* **Exercise directions**
Copy each line exactly.

* **Information supplied**

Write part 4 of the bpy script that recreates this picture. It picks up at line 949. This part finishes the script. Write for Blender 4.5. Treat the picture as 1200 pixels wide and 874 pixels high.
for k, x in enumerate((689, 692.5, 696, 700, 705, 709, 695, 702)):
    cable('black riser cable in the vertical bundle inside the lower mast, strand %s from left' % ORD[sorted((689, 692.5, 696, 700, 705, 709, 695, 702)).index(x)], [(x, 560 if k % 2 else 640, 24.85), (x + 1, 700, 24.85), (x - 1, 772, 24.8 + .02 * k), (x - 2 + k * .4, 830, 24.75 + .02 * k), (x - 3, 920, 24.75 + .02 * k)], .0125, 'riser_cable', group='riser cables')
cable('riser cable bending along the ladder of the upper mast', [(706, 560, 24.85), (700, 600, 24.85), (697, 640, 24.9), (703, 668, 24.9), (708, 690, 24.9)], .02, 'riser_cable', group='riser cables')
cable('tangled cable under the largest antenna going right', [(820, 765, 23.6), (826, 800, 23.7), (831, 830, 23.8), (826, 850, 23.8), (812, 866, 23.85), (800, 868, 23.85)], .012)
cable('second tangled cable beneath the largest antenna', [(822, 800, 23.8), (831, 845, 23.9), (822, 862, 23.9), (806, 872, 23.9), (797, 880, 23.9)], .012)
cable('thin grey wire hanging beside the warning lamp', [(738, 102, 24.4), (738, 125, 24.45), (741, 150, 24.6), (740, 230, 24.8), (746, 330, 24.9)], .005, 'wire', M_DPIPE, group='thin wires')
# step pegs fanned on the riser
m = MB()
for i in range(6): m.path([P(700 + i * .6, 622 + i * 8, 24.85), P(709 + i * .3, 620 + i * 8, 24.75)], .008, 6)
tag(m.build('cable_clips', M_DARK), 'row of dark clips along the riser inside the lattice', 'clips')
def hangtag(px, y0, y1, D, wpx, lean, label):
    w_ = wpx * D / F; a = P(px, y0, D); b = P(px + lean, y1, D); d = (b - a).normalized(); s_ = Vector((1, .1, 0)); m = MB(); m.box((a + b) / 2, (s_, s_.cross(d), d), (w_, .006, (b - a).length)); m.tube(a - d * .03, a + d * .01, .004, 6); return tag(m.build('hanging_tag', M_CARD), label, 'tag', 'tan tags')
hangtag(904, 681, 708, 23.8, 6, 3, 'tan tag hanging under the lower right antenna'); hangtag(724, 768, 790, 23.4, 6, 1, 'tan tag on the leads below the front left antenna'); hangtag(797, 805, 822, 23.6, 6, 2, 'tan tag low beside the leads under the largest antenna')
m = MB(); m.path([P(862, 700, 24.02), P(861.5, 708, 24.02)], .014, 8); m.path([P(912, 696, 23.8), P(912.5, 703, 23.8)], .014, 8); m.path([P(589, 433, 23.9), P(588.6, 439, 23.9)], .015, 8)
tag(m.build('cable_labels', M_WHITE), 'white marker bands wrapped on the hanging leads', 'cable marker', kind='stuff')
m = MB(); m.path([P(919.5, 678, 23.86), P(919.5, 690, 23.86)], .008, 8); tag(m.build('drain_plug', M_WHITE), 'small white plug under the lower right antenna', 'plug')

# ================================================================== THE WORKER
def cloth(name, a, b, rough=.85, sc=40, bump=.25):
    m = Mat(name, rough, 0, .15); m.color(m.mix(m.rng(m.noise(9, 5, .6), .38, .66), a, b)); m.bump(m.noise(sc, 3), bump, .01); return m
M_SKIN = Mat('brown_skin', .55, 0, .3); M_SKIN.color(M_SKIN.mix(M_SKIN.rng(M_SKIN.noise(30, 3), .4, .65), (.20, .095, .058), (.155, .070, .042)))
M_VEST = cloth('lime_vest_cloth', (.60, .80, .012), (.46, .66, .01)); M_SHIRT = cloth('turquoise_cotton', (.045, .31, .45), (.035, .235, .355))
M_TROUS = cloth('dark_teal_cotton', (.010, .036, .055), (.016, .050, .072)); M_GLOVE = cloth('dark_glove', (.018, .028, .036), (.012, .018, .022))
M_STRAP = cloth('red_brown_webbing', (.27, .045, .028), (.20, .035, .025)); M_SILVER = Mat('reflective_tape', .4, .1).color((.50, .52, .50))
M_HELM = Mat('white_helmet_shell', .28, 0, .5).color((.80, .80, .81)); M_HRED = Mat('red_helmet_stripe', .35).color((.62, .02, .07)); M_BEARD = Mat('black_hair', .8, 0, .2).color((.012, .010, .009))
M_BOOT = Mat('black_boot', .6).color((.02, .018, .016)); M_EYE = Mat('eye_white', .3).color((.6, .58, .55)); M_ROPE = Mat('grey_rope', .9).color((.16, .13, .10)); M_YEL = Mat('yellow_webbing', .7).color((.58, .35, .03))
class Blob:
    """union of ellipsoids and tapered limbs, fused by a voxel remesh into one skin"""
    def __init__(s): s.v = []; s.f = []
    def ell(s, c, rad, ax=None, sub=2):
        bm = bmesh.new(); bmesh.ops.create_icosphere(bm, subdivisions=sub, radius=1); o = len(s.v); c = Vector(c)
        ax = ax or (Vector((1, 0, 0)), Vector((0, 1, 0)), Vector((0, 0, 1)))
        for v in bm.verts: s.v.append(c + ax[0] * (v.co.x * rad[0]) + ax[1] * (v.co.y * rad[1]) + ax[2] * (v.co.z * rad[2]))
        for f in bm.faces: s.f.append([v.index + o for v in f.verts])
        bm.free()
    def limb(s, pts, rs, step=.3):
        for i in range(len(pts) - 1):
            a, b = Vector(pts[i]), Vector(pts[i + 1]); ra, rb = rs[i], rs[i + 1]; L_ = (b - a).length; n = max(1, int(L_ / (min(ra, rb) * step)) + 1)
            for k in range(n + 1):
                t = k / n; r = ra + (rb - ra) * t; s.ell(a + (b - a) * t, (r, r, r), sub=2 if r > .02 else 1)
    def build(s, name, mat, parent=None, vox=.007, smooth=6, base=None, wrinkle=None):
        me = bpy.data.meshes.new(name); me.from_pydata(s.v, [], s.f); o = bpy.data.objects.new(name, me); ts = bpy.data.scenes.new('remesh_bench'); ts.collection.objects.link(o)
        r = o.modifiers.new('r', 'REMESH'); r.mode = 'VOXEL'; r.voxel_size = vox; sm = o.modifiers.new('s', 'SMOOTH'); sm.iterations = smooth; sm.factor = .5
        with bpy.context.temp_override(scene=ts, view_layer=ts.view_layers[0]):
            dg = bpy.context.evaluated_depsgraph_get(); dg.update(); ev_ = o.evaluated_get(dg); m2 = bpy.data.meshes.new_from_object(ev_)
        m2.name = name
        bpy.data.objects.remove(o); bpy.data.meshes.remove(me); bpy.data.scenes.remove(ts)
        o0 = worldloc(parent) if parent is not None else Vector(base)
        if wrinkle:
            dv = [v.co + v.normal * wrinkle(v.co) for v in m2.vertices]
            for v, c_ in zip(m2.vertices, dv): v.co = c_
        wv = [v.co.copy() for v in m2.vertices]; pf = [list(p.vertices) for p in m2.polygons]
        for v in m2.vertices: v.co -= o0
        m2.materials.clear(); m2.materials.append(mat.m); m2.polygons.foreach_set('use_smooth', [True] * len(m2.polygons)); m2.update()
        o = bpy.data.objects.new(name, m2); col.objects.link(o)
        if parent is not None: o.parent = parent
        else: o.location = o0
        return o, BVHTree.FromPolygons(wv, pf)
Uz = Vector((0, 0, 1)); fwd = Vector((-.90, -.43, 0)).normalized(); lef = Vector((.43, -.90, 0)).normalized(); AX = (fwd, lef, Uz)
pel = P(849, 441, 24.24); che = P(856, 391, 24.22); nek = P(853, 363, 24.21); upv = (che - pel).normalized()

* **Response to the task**
Write part 4 of the bpy script that recreates this picture. It picks up at line 949. This part finishes the script. Write for Blender 4.5. Treat the picture as 1200 pixels wide and 874 pixels high.
for k, x in enumerate((689, 692.5, 696, 700, 705, 709, 695, 702)):
    cable('black riser cable in the vertical bundle inside the lower mast, strand %s from left' % ORD[sorted((689, 692.5, 696, 700, 705, 709, 695, 702)).index(x)], [(x, 560 if k % 2 else 640, 24.85), (x + 1, 700, 24.85), (x - 1, 772, 24.8 + .02 * k), (x - 2 + k * .4, 830, 24.75 + .02 * k), (x - 3, 920, 24.75 + .02 * k)], .0125, 'riser_cable', group='riser cables')
cable('riser cable bending along the ladder of the upper mast', [(706, 560, 24.85), (700, 600, 24.85), (697, 640, 24.9), (703, 668, 24.9), (708, 690, 24.9)], .02, 'riser_cable', group='riser cables')
cable('tangled cable under the largest antenna going right', [(820, 765, 23.6), (826, 800, 23.7), (831, 830, 23.8), (826, 850, 23.8), (812, 866, 23.85), (800, 868, 23.85)], .012)
cable('second tangled cable beneath the largest antenna', [(822, 800, 23.8), (831, 845, 23.9), (822, 862, 23.9), (806, 872, 23.9), (797, 880, 23.9)], .012)
cable('thin grey wire hanging beside the warning lamp', [(738, 102, 24.4), (738, 125, 24.45), (741, 150, 24.6), (740, 230, 24.8), (746, 330, 24.9)], .005, 'wire', M_DPIPE, group='thin wires')
# step pegs fanned on the riser
m = MB()
for i in range(6): m.path([P(700 + i * .6, 622 + i * 8, 24.85), P(709 + i * .3, 620 + i * 8, 24.75)], .008, 6)
tag(m.build('cable_clips', M_DARK), 'row of dark clips along the riser inside the lattice', 'clips')
def hangtag(px, y0, y1, D, wpx, lean, label):
    w_ = wpx * D / F; a = P(px, y0, D); b = P(px + lean, y1, D); d = (b - a).normalized(); s_ = Vector((1, .1, 0)); m = MB(); m.box((a + b) / 2, (s_, s_.cross(d), d), (w_, .006, (b - a).length)); m.tube(a - d * .03, a + d * .01, .004, 6); return tag(m.build('hanging_tag', M_CARD), label, 'tag', 'tan tags')
hangtag(904, 681, 708, 23.8, 6, 3, 'tan tag hanging under the lower right antenna'); hangtag(724, 768, 790, 23.4, 6, 1, 'tan tag on the leads below the front left antenna'); hangtag(797, 805, 822, 23.6, 6, 2, 'tan tag low beside the leads under the largest antenna')
m = MB(); m.path([P(862, 700, 24.02), P(861.5, 708, 24.02)], .014, 8); m.path([P(912, 696, 23.8), P(912.5, 703, 23.8)], .014, 8); m.path([P(589, 433, 23.9), P(588.6, 439, 23.9)], .015, 8)
tag(m.build('cable_labels', M_WHITE), 'white marker bands wrapped on the hanging leads', 'cable marker', kind='stuff')
m = MB(); m.path([P(919.5, 678, 23.86), P(919.5, 690, 23.86)], .008, 8); tag(m.build('drain_plug', M_WHITE), 'small white plug under the lower right antenna', 'plug')

# ================================================================== THE WORKER
def cloth(name, a, b, rough=.85, sc=40, bump=.25):
    m = Mat(name, rough, 0, .15); m.color(m.mix(m.rng(m.noise(9, 5, .6), .38, .66), a, b)); m.bump(m.noise(sc, 3), bump, .01); return m
M_SKIN = Mat('brown_skin', .55, 0, .3); M_SKIN.color(M_SKIN.mix(M_SKIN.rng(M_SKIN.noise(30, 3), .4, .65), (.20, .095, .058), (.155, .070, .042)))
M_VEST = cloth('lime_vest_cloth', (.60, .80, .012), (.46, .66, .01)); M_SHIRT = cloth('turquoise_cotton', (.045, .31, .45), (.035, .235, .355))
M_TROUS = cloth('dark_teal_cotton', (.010, .036, .055), (.016, .050, .072)); M_GLOVE = cloth('dark_glove', (.018, .028, .036), (.012, .018, .022))
M_STRAP = cloth('red_brown_webbing', (.27, .045, .028), (.20, .035, .025)); M_SILVER = Mat('reflective_tape', .4, .1).color((.50, .52, .50))
M_HELM = Mat('white_helmet_shell', .28, 0, .5).color((.80, .80, .81)); M_HRED = Mat('red_helmet_stripe', .35).color((.62, .02, .07)); M_BEARD = Mat('black_hair', .8, 0, .2).color((.012, .010, .009))
M_BOOT = Mat('black_boot', .6).color((.02, .018, .016)); M_EYE = Mat('eye_white', .3).color((.6, .58, .55)); M_ROPE = Mat('grey_rope', .9).color((.16, .13, .10)); M_YEL = Mat('yellow_webbing', .7).color((.58, .35, .03))
class Blob:
    """union of ellipsoids and tapered limbs, fused by a voxel remesh into one skin"""
    def __init__(s): s.v = []; s.f = []
    def ell(s, c, rad, ax=None, sub=2):
        bm = bmesh.new(); bmesh.ops.create_icosphere(bm, subdivisions=sub, radius=1); o = len(s.v); c = Vector(c)
        ax = ax or (Vector((1, 0, 0)), Vector((0, 1, 0)), Vector((0, 0, 1)))
        for v in bm.verts: s.v.append(c + ax[0] * (v.co.x * rad[0]) + ax[1] * (v.co.y * rad[1]) + ax[2] * (v.co.z * rad[2]))
        for f in bm.faces: s.f.append([v.index + o for v in f.verts])
        bm.free()
    def limb(s, pts, rs, step=.3):
        for i in range(len(pts) - 1):
            a, b = Vector(pts[i]), Vector(pts[i + 1]); ra, rb = rs[i], rs[i + 1]; L_ = (b - a).length; n = max(1, int(L_ / (min(ra, rb) * step)) + 1)
            for k in range(n + 1):
                t = k / n; r = ra + (rb - ra) * t; s.ell(a + (b - a) * t, (r, r, r), sub=2 if r > .02 else 1)
    def build(s, name, mat, parent=None, vox=.007, smooth=6, base=None, wrinkle=None):
        me = bpy.data.meshes.new(name); me.from_pydata(s.v, [], s.f); o = bpy.data.objects.new(name, me); ts = bpy.data.scenes.new('remesh_bench'); ts.collection.objects.link(o)
        r = o.modifiers.new('r', 'REMESH'); r.mode = 'VOXEL'; r.voxel_size = vox; sm = o.modifiers.new('s', 'SMOOTH'); sm.iterations = smooth; sm.factor = .5
        with bpy.context.temp_override(scene=ts, view_layer=ts.view_layers[0]):
            dg = bpy.context.evaluated_depsgraph_get(); dg.update(); ev_ = o.evaluated_get(dg); m2 = bpy.data.meshes.new_from_object(ev_)
        m2.name = name
        bpy.data.objects.remove(o); bpy.data.meshes.remove(me); bpy.data.scenes.remove(ts)
        o0 = worldloc(parent) if parent is not None else Vector(base)
        if wrinkle:
            dv = [v.co + v.normal * wrinkle(v.co) for v in m2.vertices]
            for v, c_ in zip(m2.vertices, dv): v.co = c_
        wv = [v.co.copy() for v in m2.vertices]; pf = [list(p.vertices) for p in m2.polygons]
        for v in m2.vertices: v.co -= o0
        m2.materials.clear(); m2.materials.append(mat.m); m2.polygons.foreach_set('use_smooth', [True] * len(m2.polygons)); m2.update()
        o = bpy.data.objects.new(name, m2); col.objects.link(o)
        if parent is not None: o.parent = parent
        else: o.location = o0
        return o, BVHTree.FromPolygons(wv, pf)
Uz = Vector((0, 0, 1)); fwd = Vector((-.90, -.43, 0)).normalized(); lef = Vector((.43, -.90, 0)).normalized(); AX = (fwd, lef, Uz)
pel = P(849, 441, 24.24); che = P(856, 391, 24.22); nek = P(853, 363, 24.21); upv = (che - pel).normalized()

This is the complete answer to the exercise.